Britain was concerned that the planned tax would affect transactions carried out beyond the borders of countries that sign up for it, Chancellor George Osborne said on Friday.
“We’re not against financial transaction taxes in principle … but we are concerned about the extra-territorial aspects of the (European) Commission’s proposal,” he said on the sidelines of meetings of finance leaders at the International Monetary Fund.
The British government filed the challenge at the European Court of Justice on Thursday, the deadline for challenging the Commission’s proposal, a Treasury official said.
U.S. Treasury Secretary Jack Lew has voiced opposition to the planned tax, which would affect banks on Wall Street and other financial centres around the world.
The 11 euro zone countries intend to introduce the tax on stock, bond and derivatives transactions next January, raising up to 35 billion euros a year.

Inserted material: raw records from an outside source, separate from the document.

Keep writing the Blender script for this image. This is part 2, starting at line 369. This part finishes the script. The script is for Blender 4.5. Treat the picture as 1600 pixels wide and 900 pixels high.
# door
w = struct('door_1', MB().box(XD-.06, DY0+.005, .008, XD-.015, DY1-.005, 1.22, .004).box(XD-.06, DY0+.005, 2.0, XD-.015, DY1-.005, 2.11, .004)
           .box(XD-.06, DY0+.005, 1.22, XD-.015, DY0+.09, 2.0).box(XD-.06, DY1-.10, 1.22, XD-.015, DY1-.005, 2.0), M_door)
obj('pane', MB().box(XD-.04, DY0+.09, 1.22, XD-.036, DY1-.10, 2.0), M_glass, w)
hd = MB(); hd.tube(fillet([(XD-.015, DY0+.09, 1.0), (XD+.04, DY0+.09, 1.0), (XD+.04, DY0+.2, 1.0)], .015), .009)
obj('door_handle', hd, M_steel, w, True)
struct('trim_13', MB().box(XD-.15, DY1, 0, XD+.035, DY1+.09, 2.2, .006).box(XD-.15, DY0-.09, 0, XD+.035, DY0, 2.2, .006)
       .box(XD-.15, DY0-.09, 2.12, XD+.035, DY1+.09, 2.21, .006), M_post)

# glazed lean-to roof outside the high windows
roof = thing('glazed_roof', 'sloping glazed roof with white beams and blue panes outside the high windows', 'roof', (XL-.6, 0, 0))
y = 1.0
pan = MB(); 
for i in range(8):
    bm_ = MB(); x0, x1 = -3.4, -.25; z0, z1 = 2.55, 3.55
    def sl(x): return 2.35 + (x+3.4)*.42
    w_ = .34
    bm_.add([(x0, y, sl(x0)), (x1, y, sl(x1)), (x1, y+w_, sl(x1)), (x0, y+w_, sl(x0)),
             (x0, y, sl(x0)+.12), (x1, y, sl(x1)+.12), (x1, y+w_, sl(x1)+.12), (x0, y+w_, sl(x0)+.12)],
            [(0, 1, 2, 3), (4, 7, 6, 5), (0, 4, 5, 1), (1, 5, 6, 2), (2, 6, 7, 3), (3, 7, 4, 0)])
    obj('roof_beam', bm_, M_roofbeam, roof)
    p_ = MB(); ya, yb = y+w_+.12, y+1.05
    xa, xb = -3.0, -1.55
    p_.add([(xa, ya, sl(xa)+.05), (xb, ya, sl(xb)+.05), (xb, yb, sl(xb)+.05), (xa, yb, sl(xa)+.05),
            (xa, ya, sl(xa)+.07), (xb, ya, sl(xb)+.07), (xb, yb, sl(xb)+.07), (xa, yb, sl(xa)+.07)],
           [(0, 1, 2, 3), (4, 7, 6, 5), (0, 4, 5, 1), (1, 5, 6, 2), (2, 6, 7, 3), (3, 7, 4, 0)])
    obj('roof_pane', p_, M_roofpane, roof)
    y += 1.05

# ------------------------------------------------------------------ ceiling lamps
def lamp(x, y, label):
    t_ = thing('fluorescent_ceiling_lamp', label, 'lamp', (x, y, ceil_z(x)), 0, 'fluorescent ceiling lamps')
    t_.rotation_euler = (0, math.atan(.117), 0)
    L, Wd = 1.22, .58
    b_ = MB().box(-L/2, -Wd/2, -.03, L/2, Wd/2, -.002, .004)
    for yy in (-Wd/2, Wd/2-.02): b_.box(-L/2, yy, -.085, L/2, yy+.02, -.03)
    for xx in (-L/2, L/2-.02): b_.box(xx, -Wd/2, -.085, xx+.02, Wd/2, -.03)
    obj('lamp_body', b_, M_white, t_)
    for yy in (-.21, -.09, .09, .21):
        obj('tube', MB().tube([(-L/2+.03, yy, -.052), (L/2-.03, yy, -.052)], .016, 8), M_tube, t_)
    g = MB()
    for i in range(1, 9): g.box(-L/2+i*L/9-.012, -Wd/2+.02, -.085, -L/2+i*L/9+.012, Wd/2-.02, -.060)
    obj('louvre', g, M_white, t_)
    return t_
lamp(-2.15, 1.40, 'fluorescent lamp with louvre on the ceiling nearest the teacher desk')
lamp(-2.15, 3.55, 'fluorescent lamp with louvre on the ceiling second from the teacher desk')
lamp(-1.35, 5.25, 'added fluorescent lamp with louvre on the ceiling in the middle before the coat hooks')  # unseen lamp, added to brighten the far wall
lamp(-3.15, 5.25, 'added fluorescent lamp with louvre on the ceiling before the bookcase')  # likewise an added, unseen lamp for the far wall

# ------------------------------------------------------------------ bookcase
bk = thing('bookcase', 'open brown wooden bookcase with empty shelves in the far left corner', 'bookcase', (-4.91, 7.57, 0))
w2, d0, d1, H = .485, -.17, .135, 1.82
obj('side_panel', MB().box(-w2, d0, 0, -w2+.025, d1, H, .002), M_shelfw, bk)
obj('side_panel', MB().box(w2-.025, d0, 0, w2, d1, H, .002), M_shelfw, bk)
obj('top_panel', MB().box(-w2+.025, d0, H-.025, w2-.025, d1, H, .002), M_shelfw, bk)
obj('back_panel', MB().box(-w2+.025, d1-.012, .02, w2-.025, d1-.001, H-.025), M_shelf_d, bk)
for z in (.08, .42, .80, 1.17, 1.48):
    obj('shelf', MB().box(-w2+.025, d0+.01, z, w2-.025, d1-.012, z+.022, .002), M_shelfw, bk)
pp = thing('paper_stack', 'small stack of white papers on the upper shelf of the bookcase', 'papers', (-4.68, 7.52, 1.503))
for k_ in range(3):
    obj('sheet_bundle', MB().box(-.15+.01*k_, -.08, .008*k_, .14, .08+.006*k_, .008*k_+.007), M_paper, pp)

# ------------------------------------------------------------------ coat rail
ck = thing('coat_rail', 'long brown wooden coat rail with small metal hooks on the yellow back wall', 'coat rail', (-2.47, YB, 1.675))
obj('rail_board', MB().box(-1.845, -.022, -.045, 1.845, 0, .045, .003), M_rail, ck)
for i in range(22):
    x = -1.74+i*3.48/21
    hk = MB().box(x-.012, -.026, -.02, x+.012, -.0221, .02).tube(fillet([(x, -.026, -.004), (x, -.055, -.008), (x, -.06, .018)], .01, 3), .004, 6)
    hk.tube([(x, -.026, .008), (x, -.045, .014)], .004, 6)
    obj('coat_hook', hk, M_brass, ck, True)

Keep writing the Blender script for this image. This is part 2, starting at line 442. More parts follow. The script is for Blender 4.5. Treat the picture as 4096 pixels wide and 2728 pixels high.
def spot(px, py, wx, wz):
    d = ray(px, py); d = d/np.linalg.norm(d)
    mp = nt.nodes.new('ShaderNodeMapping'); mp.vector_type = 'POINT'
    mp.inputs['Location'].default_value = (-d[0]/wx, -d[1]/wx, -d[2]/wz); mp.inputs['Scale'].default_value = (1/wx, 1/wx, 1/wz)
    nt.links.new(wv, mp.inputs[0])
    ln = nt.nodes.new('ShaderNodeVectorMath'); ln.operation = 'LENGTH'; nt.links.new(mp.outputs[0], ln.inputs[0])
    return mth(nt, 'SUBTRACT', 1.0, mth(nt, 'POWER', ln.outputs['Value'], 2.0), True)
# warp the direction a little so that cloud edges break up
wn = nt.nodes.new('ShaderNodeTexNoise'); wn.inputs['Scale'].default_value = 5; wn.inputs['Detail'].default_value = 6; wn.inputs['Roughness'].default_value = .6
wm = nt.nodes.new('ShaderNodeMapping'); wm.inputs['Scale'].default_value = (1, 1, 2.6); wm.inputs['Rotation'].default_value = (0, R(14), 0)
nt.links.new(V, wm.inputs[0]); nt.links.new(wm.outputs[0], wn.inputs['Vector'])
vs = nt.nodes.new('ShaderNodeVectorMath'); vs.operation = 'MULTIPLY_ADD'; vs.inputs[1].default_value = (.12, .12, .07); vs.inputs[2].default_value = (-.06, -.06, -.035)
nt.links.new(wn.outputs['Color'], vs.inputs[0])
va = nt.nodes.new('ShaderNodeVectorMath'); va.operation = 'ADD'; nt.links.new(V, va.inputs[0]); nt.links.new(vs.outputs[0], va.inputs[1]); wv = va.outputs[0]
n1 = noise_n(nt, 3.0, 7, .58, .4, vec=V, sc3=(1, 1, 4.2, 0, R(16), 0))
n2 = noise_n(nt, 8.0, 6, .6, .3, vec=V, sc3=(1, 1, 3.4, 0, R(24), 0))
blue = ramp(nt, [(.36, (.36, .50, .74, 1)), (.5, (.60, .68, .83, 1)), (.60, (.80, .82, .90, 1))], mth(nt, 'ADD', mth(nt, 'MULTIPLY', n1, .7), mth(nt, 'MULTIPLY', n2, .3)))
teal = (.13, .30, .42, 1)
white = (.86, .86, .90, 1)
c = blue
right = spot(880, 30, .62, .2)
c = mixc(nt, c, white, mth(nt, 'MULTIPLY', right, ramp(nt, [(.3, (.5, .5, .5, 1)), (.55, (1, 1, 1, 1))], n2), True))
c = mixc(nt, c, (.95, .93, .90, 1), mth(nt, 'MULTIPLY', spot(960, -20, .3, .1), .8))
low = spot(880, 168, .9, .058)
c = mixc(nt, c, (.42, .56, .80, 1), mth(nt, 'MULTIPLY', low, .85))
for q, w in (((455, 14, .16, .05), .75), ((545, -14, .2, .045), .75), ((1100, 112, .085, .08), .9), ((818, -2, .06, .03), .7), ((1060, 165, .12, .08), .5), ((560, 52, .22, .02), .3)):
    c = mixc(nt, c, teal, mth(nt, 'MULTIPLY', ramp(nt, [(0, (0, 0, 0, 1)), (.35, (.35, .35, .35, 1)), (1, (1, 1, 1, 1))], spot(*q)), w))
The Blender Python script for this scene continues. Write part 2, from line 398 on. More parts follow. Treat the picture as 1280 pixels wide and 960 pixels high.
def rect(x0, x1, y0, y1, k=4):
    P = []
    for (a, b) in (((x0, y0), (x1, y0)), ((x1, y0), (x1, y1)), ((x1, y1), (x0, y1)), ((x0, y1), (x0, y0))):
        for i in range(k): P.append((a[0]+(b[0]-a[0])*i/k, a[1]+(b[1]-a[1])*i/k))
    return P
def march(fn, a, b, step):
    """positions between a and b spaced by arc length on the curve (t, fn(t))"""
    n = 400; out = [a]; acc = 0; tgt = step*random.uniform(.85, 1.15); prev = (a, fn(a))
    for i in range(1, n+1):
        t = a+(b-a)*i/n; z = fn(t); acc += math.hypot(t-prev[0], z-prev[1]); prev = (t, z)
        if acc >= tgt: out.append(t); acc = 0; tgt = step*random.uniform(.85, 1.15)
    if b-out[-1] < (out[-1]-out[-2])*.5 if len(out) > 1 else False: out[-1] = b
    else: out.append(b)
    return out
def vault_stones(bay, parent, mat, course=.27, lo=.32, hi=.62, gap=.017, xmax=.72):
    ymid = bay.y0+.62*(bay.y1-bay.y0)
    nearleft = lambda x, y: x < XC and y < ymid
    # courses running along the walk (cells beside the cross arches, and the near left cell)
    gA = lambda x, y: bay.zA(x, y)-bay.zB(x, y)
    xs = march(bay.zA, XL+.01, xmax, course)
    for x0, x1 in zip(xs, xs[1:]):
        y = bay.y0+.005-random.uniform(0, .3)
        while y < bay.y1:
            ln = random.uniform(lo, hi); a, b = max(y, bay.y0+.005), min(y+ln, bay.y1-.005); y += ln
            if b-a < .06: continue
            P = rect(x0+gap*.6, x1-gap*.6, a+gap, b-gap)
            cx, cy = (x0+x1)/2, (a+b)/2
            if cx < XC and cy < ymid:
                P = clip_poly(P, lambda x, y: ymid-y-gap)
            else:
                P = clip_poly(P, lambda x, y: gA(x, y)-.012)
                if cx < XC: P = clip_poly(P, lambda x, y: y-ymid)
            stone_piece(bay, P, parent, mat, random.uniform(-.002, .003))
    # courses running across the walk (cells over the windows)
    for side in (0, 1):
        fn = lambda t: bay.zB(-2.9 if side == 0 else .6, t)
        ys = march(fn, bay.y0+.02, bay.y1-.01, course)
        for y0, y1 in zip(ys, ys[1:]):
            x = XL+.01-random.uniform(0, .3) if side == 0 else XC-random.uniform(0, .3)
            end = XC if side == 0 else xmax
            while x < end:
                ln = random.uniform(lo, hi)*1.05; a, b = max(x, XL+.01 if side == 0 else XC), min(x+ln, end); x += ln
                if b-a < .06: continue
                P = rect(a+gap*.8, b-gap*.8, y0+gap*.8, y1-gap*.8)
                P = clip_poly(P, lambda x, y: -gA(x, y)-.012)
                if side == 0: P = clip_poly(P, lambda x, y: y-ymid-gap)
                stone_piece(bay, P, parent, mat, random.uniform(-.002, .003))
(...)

There are provisions to ensure the levy is applied no matter where securities from the 11 states are traded, though it is unclear how and by whom the tax would be collected, especially in non-participating countries.
Brussels said it was confident the plan was on sound legal ground. “It was based on careful analysis to ensure that all the conditions for enhanced cooperation, set out in the (European) Treaties, were met,” said Algirdas Semeta, the European commissioner in charge of tax policy.
Under the EU’s rules, enhanced cooperation requires a minimum of nine countries to cooperate on legislation using a process, as long as a majority of the EU’s 27 countries give their permission.
Germany has argued that banks, hedge funds and high-frequency traders should pay for a financial crisis that began in mid-2007 and spread across the world, forcing euro zone countries to bail out peers such as Portugal and Greece.
The British Treasury official said the government hoped it could resolve its differences over the planned tax through negotiation.
He said Thursday’s challenge kept London’s legal options open while the transaction tax takes clearer shape in the year ahead.
A pan-EU proposal for the tax failed due to opposition from Britain, home to the City of London and Europe’s largest financial services industry, as well as other member states including Sweden.
Parliamentarians have criticized the government and the financial sector for not doing enough to stop the tax, saying Britain should go to court to halt the plans.
A trade group representing banks, brokerages and other market-related sectors slammed the planned change.
“This is a tax that will damage markets beyond the 11 states that are considering it, across Europe and also internationally,” said Simon Lewis, chief executive, the Association for Financial Markets in Europe.
“It will act as a brake on economic recovery by increasing costs to investors.”